Mas o que se viu, ao longo dos mais de dois meses de luta diária por sobrevivência, foi um espírito de cooperação e união fortíssimos. Desde o primeiro dia, quando recuperam o pouco de mantimentos disponíveis e partilharam igualmente entre todos que estavam ali.

Para mim, como um profissional que há mais de 15 anos estuda organizações, apoio no desenvolvimento de times e lideranças, a grande questão ao final do filme foi: Como e por que este grupo escolheu o caminho da cooperação, coesão e interesse coletivo ao invés do caminho da brutalidade e luta pela sobrevivência e interesses individuais? Sobretudo quando falamos de SOBREVIVÊNCIA, onde instintos primitivos e violentos tendem vir a tona?

Foi aí que me lembrei de uma passagem muito breve, logo nos primeiros três minutos do filme, que provavelmente passa despercebida, mas que para mim é um ingrediente fundamental no desfecho desta história. As cenas mostram o time disputando um jogo de rúgbi, com os jogadores realizando uma jogada e se comunicando em campo e, na sequência, o mesmo grupo no vestiário, discutindo sobre o resultado da partida e se organizando para a futura viagem.

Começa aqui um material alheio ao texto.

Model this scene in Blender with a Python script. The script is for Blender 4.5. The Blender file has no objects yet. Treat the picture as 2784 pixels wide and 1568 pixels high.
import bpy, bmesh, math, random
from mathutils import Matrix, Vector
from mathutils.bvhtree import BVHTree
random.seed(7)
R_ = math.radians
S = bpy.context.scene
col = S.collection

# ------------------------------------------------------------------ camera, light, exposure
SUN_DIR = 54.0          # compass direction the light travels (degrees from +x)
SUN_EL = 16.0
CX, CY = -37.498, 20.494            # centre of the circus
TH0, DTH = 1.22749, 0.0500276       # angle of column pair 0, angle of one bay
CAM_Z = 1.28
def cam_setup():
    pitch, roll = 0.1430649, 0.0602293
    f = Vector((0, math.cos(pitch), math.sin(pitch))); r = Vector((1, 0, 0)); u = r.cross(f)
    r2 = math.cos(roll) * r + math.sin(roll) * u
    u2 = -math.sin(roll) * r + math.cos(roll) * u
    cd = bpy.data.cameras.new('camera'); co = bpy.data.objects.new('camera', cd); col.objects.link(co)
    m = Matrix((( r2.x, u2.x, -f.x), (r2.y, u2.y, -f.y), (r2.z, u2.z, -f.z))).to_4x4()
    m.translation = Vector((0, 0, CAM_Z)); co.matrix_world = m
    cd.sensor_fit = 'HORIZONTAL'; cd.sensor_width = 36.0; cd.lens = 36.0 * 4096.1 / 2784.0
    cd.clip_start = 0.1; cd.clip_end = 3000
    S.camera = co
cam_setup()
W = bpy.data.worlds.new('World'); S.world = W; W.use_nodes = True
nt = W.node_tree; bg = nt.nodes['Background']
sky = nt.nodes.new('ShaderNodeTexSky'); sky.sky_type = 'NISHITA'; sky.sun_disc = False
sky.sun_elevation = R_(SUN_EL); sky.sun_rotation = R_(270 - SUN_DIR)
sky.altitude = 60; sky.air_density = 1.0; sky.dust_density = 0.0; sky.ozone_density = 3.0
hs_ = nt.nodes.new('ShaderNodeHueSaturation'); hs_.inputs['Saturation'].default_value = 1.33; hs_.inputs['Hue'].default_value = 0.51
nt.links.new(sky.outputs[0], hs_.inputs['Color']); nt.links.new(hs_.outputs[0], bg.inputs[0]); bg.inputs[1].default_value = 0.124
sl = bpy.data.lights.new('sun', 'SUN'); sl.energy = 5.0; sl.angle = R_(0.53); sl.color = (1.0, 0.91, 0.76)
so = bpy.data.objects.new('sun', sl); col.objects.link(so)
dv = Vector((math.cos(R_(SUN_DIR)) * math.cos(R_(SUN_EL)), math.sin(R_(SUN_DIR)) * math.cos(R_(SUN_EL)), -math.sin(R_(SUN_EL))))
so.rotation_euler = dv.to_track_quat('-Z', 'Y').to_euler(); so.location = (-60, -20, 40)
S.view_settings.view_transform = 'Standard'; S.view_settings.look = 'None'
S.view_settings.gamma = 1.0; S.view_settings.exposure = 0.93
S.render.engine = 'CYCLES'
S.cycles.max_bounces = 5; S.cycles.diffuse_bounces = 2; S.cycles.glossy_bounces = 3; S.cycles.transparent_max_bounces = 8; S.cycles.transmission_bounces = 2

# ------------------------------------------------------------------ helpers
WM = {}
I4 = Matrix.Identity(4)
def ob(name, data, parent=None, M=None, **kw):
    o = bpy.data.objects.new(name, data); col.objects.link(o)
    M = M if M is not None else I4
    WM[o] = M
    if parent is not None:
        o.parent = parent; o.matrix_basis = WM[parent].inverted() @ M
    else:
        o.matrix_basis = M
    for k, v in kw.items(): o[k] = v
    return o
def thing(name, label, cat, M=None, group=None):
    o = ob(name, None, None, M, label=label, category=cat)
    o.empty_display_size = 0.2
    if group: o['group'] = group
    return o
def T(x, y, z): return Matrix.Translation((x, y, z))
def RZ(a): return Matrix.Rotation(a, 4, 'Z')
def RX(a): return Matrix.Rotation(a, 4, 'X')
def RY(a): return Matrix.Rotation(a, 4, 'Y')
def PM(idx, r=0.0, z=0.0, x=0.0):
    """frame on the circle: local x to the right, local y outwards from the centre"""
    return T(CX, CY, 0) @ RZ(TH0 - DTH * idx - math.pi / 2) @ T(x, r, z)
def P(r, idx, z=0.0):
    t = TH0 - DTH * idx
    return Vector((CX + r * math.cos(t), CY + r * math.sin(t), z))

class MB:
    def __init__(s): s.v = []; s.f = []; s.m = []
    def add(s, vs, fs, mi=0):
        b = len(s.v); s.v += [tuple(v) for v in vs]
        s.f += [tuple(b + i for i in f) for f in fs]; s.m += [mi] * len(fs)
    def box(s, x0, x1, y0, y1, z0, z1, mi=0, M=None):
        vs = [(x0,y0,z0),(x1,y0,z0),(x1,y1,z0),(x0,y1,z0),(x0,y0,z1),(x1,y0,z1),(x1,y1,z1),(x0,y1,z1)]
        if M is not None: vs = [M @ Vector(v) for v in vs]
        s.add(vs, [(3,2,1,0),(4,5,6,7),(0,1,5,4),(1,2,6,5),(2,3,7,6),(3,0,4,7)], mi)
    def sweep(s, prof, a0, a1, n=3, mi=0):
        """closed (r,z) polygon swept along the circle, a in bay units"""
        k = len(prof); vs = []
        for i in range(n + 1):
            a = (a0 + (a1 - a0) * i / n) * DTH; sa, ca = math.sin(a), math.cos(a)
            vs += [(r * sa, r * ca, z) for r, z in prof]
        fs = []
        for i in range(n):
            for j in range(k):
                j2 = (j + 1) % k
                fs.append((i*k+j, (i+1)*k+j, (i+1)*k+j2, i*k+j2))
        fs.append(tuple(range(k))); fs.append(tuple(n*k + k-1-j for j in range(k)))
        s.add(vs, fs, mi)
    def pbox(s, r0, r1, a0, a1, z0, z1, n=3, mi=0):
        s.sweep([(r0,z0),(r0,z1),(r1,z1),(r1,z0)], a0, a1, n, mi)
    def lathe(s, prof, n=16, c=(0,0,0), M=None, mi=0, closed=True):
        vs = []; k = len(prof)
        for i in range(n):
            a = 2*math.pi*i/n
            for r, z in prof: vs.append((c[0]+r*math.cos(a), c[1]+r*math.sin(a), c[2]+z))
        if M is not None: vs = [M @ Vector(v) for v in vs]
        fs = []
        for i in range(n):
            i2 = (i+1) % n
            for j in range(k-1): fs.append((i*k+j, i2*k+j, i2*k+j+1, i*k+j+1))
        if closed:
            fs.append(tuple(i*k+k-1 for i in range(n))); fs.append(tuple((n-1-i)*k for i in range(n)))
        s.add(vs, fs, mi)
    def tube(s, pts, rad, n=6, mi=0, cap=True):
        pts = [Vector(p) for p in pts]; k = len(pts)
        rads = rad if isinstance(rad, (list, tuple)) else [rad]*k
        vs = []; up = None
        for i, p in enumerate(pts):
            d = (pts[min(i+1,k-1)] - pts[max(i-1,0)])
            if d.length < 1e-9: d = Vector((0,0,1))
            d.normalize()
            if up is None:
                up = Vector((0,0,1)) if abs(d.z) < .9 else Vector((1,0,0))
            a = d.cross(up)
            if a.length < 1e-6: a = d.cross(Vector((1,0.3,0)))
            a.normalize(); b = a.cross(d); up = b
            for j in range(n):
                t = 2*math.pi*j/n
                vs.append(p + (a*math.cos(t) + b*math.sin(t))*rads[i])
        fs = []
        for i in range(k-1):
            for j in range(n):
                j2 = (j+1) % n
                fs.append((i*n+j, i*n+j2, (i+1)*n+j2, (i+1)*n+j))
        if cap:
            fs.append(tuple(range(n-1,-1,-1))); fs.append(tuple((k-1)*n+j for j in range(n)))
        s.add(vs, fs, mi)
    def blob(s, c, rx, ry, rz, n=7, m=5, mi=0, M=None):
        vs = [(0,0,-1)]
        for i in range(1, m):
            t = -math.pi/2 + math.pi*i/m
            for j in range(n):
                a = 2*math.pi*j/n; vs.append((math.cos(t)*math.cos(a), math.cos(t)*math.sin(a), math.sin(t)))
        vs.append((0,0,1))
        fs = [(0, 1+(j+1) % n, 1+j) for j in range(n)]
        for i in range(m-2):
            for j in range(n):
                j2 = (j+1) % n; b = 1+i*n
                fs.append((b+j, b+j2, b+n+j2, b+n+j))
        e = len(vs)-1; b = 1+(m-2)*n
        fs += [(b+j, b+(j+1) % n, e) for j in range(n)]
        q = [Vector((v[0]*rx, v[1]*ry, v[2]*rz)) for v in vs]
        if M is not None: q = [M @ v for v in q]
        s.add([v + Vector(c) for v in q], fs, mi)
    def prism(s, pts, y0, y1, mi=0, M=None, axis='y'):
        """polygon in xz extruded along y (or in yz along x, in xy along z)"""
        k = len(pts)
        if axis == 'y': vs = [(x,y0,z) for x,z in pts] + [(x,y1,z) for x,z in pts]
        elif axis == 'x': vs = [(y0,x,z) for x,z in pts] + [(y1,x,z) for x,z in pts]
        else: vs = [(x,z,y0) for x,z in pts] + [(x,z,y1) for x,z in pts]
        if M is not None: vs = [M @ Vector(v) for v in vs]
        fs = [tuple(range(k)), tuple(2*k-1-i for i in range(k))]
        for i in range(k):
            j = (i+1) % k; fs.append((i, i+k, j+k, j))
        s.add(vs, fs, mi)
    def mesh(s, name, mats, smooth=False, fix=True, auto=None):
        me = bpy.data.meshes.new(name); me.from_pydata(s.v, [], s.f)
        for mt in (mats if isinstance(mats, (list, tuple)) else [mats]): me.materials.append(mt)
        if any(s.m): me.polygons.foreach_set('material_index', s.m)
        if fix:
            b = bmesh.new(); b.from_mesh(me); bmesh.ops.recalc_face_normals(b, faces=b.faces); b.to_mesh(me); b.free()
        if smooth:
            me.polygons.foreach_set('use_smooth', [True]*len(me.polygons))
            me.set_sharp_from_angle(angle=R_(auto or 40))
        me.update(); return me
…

Aquilo para mim revela a chave que explica em grande parte os fatores decisivos para sucesso daquele grupo. Na verdade, o que se observa ali são alguns elementos que caracterizam um alto nível de maturidade, típicos de um time de alta performance.

O primeiro, é a existência de uma liderança clara, reconhecida e compartilhada por todos. Logo após o acidente, o técnico do time de rúgbi imediatamente assumiu o papel de líder do grupo, com o reconhecimento e confiança de todos.

Segundo, a existência de um objetivo ou um propósito claro e comum. Parece óbvio que o objetivo de todos que estavam ali era sobreviver e encontrar alguma forma de serem resgatados. Mas manter esta chama de esperança acessa quando tudo está por um fio não é tarefa fácil.

Outro elemento importante, é que entre as pessoas do grupo parecia existir uma comunicação aberta e um ambiente seguro para todos pudessem se expressar com franqueza,    mesmo quando havia diferenças. Decisões cruciais foram tomadas considerando diferentes pontos de vista e respeitando as diferentes crenças que quem estava ali.

Por último, está a capacidade do grupo de estabelecer acordos e cooperar com frequência, estabelecendo papeis claros e onde cada um assumia a responsabilidade (accountability) sobre as suas tarefas. Isso se notava tanto nas rotinas diárias de limpeza, manutenção das instalações e cuidados uns com os outros quanto e momentos mais decisivos, quando se arriscavam em incursões nas montanhas em busca de salvamento.

Há uma frase mencionada ao longo do filme que diz “Hay que regresar al pasado sabiendo que el pasado es lo que más cambia” (“Devemos voltar ao passado sabendo que o passado é o que mais muda.”)

Para mim esta é uma pista fundamente para desvendar o filme. Porque é este passado, de um grupo coeso e maduro, forjado pelo esporte que garante as condições para que aqueças pessoas alcancem um feito extraordinário. Típicos de um time de alta performance.